Aruba, vista desde una de las cubiertas del Monarch de Pullmantur
El norte de la isla es árido y azul profundo
Para el calor, una cerveza típica del lugar
Regresamos caminando al barco
Tengo recuerdos sueltos de ese instante: hacía mucha brisa, pero también calor; tenía sed y había dejado la botella de agua en el jeep; la entrada al baño que está en esa suerte de mirador costaba 1$ y no la pagué; había una pared con una imagen grandísima de este lugar y la gente se tomaba fotos allí en vez de hacerlo en el paisaje real que tenían al frente; había caracoles y piedras filosas. El mar sonaba como un estruendo.

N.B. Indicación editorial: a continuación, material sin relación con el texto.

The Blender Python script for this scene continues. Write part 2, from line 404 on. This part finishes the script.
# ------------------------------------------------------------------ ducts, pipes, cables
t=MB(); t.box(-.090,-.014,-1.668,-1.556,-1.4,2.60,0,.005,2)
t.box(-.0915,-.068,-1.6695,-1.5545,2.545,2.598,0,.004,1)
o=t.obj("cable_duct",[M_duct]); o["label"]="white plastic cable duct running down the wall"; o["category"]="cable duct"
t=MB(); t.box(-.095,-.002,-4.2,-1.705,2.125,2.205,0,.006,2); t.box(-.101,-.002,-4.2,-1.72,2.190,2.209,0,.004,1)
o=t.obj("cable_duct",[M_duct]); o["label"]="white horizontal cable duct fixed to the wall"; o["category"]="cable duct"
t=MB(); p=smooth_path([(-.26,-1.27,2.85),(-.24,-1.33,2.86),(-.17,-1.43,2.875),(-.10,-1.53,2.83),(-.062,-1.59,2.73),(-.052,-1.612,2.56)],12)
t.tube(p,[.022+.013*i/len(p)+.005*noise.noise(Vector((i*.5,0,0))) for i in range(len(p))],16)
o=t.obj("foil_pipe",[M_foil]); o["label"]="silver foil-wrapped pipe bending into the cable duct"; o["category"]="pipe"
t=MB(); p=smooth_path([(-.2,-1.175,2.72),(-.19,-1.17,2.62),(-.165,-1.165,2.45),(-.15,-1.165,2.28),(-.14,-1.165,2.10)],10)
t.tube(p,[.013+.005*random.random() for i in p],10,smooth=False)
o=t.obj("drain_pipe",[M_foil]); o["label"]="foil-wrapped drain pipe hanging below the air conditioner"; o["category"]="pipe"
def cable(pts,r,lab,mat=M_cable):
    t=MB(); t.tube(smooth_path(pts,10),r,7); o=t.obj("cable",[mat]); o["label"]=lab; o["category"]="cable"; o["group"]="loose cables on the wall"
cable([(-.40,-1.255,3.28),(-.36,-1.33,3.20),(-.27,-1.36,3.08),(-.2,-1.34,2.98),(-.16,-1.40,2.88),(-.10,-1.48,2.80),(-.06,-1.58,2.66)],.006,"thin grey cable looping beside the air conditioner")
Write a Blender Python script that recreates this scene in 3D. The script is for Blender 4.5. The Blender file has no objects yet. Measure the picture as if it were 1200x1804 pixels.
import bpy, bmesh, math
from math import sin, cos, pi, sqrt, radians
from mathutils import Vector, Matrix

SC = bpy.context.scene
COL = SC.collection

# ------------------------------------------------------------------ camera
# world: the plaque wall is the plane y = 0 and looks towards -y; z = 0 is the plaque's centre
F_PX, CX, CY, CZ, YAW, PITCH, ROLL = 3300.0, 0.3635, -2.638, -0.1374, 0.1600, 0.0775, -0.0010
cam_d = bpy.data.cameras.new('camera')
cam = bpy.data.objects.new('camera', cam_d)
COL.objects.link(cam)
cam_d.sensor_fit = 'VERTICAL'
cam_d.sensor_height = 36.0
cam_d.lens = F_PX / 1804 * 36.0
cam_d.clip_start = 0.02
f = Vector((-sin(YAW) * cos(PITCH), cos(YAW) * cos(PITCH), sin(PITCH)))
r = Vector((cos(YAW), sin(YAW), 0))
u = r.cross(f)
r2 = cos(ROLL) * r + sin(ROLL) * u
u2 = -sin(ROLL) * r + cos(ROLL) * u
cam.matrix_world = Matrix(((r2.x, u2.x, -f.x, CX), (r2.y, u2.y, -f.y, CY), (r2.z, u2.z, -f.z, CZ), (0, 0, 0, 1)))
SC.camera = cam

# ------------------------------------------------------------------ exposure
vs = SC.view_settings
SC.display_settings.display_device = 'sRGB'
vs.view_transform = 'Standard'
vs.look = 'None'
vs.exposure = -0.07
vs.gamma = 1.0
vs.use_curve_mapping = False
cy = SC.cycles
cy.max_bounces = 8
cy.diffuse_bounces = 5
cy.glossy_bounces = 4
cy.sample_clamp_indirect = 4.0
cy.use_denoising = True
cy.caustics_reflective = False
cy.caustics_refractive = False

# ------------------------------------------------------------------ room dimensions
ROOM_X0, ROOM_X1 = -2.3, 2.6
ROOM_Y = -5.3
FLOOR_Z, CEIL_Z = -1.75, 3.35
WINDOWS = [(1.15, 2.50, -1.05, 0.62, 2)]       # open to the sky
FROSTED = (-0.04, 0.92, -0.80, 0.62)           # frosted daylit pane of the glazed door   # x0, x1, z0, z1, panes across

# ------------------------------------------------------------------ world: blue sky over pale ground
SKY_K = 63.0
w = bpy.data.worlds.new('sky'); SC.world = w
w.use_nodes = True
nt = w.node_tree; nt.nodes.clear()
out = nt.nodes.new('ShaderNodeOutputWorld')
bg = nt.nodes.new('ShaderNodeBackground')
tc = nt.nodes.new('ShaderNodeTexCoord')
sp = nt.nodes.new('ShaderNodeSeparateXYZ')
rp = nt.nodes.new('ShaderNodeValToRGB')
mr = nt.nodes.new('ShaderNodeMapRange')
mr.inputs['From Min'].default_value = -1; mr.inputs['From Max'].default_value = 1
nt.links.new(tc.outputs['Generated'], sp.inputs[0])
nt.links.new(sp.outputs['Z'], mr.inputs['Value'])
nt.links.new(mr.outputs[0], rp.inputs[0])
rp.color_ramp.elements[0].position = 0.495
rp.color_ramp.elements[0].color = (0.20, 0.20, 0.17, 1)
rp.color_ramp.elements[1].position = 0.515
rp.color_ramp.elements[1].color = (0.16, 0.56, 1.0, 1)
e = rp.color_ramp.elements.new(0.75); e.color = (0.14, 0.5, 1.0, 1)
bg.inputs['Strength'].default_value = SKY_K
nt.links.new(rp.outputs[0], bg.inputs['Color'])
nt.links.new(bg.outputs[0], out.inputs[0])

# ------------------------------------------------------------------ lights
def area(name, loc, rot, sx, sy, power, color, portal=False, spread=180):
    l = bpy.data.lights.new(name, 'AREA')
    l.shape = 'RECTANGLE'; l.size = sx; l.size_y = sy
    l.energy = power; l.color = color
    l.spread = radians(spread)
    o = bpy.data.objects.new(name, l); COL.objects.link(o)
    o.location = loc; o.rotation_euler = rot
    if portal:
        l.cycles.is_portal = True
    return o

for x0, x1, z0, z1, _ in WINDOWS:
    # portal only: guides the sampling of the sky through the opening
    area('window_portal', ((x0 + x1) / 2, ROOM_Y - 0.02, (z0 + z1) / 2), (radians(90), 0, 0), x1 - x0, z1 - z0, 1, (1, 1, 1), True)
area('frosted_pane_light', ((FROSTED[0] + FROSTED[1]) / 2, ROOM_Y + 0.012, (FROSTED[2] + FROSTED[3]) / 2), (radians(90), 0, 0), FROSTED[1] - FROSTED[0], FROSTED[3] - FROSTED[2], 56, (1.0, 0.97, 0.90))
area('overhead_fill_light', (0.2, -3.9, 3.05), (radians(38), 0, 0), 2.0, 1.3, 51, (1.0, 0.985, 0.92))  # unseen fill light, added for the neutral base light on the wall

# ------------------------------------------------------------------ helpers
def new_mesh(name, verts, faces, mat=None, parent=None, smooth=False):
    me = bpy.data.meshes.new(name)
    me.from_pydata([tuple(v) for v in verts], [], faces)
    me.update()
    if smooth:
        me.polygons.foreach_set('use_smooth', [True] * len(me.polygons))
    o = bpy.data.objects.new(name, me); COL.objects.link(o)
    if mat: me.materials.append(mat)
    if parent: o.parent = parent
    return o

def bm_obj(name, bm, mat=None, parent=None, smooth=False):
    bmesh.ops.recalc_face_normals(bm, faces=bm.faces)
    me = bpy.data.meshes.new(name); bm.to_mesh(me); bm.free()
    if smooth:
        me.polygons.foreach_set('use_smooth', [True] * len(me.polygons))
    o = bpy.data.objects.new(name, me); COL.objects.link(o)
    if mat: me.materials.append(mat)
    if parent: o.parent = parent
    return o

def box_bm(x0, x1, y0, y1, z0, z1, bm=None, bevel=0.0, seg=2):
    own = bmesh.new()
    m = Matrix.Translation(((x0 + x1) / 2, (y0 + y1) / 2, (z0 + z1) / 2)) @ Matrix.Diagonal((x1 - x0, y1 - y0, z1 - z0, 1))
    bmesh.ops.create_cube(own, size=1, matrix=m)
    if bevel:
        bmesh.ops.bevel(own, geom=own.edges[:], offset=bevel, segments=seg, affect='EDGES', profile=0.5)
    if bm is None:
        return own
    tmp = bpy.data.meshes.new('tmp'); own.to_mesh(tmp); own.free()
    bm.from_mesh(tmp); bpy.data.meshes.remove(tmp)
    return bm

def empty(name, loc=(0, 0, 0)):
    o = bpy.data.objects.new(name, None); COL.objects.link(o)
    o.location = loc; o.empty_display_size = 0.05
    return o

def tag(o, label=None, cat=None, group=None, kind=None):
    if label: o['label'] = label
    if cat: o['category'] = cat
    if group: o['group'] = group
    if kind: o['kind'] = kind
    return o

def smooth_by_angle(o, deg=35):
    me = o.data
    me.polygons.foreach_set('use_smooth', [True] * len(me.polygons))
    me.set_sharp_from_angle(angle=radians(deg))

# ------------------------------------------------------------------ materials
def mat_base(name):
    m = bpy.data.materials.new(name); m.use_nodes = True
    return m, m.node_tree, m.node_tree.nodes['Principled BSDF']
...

Otra vez el jeep, unas ruinas que no vi, un nombre que no anoté. Vamos al faro. ¿Hay que ver el faro? ¿Dónde nos podemos bajar? Queremos ir a allá. Y allá era una playa azul y había gente en la orilla. ¿Por qué nos vamos? El faro. ¿Y si vamos nosotras? El jeep no se mueve porque hay atascos de buses, carros y jeeps alrededor del faro. ¿A qué hora es el embarque? Podemos ir a allá y volver a tiempo. Podemos volver caminando, en un taxi ¡hay taxis! Como sea, pero volveremos. Y así fue cómo tampoco recuerdo en qué momento subí al jeep (quizá es que no me bajé más), hicimos el camino de vuelta y llegamos a Palm Beach, una playa azul, quieta, necesaria y cerca del puerto. De ahí, podíamos caminar hasta al barco y ya.
Y ya. Porque todo se convirtió en conversaciones llenas de Caribe, en el sabor de una cerveza, en el sol insistiendo. Y ya. Porque nos colocamos la ropa y emprendimos el camino de vuelta haciendo una que otra foto. No nos detuvimos en las letras de Aruba, aunque quisimos. Vimos el tráfico, los buses de colores, las tiendas llenas, los restaurantes llenos. ¿Por qué si la tienes tan cerca no has venido antes? me preguntaron. No sé, a lo mejor justo por eso. Y entonces, después de doblar la esquina, el barco esperando. Y subimos directo al buffet, antes que lo cerraran. Y comimos allí, mientras Aruba y su sol seguían afuera sin nosotras y con la promesa de volver.
Con Aniko, Laura y Maru
PARÉNTESIS. Esta parada en Aruba la hicimos durante la travesía en crucero con Pullmantur. Los viajeros pueden contratar excursiones en el barco y realizar las actividades que más les guste o simplemente, ir cada quien a su aire. Lo importante siempre será hacer caso de la hora “todos a bordo”, para que el barco no los deje.